Eight-Stanza Poem in Blank Verse
Stevens doesn’t write a lot of poems as structured as this one. Maybe it has to do with the fact that "Sunday Morning" is one of the first poems he published: a lot of poets start out writing in traditional forms, and then become more experimental. Whatever the reason, this poem is very neat and organized, like a room where everything is in the right place. It has eight stanzas of 15 lines each, which is one line longer than the standard length of a sonnet. The stanzas don’t rhyme, however, so they can’t be called sonnets.

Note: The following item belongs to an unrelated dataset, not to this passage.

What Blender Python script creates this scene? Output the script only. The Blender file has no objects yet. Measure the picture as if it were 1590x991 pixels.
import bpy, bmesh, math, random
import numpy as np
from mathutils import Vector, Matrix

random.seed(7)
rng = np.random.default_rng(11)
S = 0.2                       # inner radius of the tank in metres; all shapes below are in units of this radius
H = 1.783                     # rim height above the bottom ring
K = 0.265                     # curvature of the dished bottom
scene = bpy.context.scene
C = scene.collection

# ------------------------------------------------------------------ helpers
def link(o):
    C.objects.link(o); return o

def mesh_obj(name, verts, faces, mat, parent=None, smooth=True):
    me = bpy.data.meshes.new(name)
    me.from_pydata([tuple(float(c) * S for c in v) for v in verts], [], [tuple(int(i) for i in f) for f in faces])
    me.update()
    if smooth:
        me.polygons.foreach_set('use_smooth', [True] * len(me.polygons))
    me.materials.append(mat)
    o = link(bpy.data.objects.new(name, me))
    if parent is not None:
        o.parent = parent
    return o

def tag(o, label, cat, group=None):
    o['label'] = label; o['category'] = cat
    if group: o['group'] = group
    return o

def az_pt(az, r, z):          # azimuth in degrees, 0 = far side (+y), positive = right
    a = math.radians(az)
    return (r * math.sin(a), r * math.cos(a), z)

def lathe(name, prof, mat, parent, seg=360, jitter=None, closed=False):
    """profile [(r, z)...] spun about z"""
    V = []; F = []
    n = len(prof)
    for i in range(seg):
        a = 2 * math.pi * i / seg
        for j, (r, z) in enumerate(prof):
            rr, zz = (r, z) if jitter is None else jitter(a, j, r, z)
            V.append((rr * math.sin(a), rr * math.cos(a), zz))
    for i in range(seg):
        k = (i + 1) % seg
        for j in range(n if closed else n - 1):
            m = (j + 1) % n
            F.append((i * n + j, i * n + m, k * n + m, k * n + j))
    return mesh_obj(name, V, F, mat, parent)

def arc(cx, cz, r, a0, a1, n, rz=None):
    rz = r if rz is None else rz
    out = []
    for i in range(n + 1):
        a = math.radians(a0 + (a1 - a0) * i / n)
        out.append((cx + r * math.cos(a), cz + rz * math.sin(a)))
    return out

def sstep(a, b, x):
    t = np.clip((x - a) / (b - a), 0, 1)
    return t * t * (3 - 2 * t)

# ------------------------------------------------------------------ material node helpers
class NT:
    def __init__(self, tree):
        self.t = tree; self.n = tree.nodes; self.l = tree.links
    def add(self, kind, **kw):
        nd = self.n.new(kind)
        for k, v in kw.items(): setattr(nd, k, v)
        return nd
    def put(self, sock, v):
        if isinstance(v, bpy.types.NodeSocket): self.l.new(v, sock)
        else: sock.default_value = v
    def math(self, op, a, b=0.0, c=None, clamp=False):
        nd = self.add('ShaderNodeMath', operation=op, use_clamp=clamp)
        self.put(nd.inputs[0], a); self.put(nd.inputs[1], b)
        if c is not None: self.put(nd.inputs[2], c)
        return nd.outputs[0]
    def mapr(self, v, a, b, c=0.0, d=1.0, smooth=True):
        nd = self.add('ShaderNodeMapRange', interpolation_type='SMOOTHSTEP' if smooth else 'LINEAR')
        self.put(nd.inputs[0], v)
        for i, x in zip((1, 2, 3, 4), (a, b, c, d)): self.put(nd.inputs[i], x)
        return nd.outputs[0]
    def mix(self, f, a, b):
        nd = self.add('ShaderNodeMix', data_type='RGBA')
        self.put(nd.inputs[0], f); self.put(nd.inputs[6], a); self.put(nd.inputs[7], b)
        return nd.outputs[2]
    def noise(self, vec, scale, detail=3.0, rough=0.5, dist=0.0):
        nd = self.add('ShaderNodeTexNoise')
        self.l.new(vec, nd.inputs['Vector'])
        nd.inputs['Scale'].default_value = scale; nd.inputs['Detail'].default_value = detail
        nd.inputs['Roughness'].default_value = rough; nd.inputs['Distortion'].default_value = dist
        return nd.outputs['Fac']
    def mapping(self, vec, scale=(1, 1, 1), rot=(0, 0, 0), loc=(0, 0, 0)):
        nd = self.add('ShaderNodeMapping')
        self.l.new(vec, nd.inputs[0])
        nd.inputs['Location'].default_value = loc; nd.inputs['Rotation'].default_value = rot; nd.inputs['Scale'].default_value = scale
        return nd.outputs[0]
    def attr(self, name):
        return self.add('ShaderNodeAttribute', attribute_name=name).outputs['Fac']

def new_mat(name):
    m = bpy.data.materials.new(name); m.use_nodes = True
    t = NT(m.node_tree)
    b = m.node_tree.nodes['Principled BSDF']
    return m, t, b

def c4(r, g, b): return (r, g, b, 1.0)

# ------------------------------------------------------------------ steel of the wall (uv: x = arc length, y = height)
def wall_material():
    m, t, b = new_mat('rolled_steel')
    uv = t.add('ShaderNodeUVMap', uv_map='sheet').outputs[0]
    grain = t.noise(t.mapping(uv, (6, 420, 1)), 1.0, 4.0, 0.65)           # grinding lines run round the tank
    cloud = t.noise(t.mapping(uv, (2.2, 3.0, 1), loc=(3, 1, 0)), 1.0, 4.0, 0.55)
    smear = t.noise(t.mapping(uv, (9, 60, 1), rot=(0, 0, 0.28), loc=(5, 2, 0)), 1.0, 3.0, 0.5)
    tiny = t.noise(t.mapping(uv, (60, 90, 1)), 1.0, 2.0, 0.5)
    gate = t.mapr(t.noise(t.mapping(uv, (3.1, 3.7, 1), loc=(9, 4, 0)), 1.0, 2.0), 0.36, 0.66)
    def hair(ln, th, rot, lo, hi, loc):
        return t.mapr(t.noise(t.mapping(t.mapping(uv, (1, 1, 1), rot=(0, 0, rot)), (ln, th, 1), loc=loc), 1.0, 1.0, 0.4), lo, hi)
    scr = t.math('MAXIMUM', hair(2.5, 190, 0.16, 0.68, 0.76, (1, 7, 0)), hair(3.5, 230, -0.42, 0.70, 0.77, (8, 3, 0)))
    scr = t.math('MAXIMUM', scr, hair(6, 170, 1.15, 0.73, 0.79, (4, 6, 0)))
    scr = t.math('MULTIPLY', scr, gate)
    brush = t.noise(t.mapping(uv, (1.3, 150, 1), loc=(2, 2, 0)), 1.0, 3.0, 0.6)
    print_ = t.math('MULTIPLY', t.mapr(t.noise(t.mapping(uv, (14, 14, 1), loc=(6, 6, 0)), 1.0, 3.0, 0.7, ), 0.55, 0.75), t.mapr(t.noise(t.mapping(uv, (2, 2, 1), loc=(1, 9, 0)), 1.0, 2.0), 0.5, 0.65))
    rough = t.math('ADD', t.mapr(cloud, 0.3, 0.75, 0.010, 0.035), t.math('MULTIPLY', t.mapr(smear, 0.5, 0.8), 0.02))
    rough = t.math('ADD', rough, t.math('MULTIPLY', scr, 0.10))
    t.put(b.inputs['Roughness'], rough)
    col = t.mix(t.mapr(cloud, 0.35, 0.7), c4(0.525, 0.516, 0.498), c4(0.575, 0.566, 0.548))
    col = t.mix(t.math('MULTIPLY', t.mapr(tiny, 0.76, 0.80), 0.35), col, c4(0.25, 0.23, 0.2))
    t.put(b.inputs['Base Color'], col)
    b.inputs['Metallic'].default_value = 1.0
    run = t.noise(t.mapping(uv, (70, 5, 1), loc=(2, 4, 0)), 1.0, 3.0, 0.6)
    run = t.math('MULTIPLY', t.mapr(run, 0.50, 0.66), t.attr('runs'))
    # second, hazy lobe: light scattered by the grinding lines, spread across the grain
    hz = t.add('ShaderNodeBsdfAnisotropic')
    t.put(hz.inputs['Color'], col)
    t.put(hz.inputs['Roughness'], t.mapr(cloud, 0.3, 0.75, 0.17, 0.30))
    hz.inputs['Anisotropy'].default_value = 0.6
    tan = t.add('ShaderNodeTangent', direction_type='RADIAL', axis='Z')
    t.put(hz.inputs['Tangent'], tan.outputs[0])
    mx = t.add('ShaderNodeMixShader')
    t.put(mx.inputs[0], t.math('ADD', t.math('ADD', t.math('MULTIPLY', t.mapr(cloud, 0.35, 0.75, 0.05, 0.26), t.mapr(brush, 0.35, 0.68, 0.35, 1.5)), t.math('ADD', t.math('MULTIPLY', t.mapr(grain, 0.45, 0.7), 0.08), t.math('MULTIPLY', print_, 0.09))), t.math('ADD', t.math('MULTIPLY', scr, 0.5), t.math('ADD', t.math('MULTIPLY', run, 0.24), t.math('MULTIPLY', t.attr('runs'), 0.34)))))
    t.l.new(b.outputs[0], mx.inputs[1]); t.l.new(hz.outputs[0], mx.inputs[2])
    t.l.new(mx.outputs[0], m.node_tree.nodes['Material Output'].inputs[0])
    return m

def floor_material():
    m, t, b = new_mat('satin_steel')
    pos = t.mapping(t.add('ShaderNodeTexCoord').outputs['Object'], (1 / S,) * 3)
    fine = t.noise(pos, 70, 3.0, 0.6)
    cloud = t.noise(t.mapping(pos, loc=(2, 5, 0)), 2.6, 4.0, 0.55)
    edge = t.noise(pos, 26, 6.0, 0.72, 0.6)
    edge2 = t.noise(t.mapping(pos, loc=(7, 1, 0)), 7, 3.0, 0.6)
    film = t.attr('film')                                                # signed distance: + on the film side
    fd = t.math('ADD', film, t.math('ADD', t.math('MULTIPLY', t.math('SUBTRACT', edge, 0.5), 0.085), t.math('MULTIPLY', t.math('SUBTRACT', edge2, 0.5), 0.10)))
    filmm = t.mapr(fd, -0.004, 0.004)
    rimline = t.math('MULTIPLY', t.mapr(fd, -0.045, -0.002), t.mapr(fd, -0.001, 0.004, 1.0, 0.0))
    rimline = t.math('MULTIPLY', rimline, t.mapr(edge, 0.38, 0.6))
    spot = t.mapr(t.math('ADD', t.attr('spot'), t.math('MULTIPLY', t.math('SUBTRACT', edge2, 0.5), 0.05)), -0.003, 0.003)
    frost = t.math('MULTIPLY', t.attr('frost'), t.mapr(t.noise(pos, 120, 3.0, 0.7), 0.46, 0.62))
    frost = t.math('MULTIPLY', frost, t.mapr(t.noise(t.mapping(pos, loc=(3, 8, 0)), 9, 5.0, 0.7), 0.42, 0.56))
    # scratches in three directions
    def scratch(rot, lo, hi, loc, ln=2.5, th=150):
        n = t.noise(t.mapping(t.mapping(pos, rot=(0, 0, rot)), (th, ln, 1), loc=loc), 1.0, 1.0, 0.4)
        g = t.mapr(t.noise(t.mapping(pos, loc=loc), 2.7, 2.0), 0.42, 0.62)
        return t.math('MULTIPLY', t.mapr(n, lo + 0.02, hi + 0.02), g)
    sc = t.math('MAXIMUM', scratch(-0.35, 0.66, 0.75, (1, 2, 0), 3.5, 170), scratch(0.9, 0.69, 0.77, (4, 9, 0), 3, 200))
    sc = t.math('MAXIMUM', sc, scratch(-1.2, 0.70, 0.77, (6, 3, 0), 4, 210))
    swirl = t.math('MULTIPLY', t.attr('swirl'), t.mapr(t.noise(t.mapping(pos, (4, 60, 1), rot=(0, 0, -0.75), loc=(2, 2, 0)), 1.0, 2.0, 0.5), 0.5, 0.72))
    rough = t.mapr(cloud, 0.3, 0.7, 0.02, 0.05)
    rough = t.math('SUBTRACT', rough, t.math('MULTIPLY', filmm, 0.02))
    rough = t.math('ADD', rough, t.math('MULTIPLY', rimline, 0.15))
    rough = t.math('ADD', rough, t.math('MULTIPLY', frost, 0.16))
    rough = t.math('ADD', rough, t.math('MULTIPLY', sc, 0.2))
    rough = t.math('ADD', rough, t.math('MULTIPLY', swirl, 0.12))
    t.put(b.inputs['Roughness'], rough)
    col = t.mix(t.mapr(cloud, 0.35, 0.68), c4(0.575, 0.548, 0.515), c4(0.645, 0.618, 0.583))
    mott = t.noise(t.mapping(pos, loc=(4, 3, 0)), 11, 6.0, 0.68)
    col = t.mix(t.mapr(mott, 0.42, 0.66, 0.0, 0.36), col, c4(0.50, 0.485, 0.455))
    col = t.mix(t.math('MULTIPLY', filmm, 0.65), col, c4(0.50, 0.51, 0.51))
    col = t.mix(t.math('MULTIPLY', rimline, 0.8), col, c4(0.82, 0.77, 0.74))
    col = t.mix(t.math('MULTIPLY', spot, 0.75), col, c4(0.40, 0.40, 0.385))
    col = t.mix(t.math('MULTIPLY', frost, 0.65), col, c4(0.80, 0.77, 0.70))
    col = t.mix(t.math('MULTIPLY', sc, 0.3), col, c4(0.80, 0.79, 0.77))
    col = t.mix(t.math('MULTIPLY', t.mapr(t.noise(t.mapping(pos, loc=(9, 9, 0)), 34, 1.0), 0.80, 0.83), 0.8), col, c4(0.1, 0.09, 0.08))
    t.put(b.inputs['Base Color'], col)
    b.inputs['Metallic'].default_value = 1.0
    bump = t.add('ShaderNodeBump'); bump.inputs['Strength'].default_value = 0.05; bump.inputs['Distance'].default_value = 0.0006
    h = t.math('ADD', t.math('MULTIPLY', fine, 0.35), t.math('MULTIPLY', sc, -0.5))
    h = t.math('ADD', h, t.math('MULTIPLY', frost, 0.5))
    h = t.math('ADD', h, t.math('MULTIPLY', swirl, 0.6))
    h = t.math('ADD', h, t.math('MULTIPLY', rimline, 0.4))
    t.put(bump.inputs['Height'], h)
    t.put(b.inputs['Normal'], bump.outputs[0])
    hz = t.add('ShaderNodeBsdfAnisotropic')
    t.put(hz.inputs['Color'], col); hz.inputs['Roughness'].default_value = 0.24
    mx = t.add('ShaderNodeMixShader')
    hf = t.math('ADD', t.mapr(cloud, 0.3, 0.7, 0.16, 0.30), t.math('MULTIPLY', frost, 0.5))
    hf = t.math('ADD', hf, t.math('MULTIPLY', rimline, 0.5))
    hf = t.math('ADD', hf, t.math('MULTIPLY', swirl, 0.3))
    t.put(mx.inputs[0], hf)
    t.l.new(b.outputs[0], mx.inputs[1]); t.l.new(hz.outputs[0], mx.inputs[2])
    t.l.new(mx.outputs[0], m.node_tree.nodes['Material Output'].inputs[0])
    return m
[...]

They are written in blank verse, which is the meter that Shakespeare used throughout most of his plays. It just means that, although the lines don’t rhyme, they all have the same meter. Like Shakespeare’s verse, Stevens’s blank verse lines have ten syllables (called "beats") and are written in iambic pentameter, which means that every other beat in the line has an accent. This is just a general rule, however. The first line of stanza II is pretty typical: "Why should she give her boun-ty to the dead." If anything, Stevens is even more consistent than Shakespeare in giving each line exactly ten beats. Can you find any lines in the poem that don’t have ten? This strict pattern is probably the reason that some lines are so difficult to understand: it takes a lot of planning to write in perfect blank verse.